Leave this off if you prefer to stay connected and decide manually after reading the alert and log.

Make saved image files read-only

Make saved image files read-only marks captured files as read-only after ControlMyNikon saves them to the computer.

Use this when you want extra protection against other viewers or editors silently writing metadata back into camera-produced files. This is especially useful when image authentication, original-file handling, or chain-of-custody discipline matters.

Read-only is a Windows file attribute. It helps prevent accidental edits, but it is not a security boundary. You can clear the read-only attribute in Windows if you intentionally need to edit or replace a file.

Command Frequency (Hz)

Command Frequency controls the maximum rate that the app sends commands to the camera. The default is 60 Hz.

Basic use: leave this at the default unless you are troubleshooting camera communication. This setting does not make the camera expose, focus, or write images faster than the body can physically perform those actions.

Advanced use: if camera controls feel sluggish and the USB connection is stable, a higher value can make queued control changes feel more responsive. If the camera reports busy states, drops commands, disconnects, or behaves inconsistently, try lowering this value.

Reconnect the camera after changing this setting. The new value is used when the camera communication thread starts.

Event Frequency (Hz)

Event Frequency controls how often the camera communication thread checks for changes in the camera state. The default is 20 Hz.

Basic use: leave this at the default unless camera state changes are slow to appear or the connection is unstable. This setting affects how often the app checks for state changes; it does not change the camera settings themselves.
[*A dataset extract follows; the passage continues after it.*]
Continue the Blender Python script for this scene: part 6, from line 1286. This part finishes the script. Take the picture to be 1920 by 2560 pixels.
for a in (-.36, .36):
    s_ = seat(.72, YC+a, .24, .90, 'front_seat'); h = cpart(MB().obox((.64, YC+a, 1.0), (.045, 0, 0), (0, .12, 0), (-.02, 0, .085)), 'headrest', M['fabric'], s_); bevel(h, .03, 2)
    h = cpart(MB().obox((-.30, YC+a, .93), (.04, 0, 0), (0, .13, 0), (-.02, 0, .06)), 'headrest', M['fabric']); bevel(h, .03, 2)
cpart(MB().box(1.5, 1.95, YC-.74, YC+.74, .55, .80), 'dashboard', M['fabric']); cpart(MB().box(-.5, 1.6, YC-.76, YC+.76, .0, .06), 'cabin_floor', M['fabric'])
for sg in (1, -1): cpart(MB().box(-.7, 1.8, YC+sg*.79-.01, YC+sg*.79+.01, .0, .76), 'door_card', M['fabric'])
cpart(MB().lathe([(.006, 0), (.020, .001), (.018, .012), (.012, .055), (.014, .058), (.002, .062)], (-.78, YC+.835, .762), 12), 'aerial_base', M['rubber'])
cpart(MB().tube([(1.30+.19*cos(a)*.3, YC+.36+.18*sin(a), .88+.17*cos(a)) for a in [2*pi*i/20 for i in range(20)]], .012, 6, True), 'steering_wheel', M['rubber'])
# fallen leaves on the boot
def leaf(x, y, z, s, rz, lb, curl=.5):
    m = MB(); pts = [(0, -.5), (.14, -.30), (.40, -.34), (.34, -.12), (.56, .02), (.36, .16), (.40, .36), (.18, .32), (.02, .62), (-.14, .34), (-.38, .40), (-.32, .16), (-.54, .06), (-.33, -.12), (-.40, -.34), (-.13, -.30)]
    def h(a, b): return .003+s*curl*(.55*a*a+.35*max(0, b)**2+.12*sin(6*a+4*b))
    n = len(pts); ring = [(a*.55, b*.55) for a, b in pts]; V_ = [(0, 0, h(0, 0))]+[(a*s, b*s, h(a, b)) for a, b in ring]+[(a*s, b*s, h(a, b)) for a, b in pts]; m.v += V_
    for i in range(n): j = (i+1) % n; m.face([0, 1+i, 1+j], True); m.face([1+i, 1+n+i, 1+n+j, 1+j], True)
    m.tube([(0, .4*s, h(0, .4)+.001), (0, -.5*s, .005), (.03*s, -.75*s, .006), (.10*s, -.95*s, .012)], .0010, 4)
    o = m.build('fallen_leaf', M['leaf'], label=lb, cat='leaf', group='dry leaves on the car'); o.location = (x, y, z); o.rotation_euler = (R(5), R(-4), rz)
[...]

Advanced use: if camera-side changes take too long to appear in the app, a higher value can update state more often. If the connection is unstable or the computer is under load, a lower value can reduce communication pressure.

Reconnect the camera after changing this setting. The new value is used when the camera communication thread starts.

Exposure meter

Exposure Meter shows or hides the exposure meter on the Body page. It is a display setting only. It does not change exposure mode, exposure compensation, shutter speed, aperture, or ISO.

Show the meter when you want a quick on-screen reference for underexposure or overexposure while working from the computer. Hide it if you prefer a cleaner Body page or if your workflow relies on the camera display, histogram, or live view exposure tools instead.

Exposure Meter Reversal

Exposure Meter Reversal reverses the direction of the on-screen meter. Use it when you want the meter to match the direction convention you expect from your Nikon body or your personal shooting habit.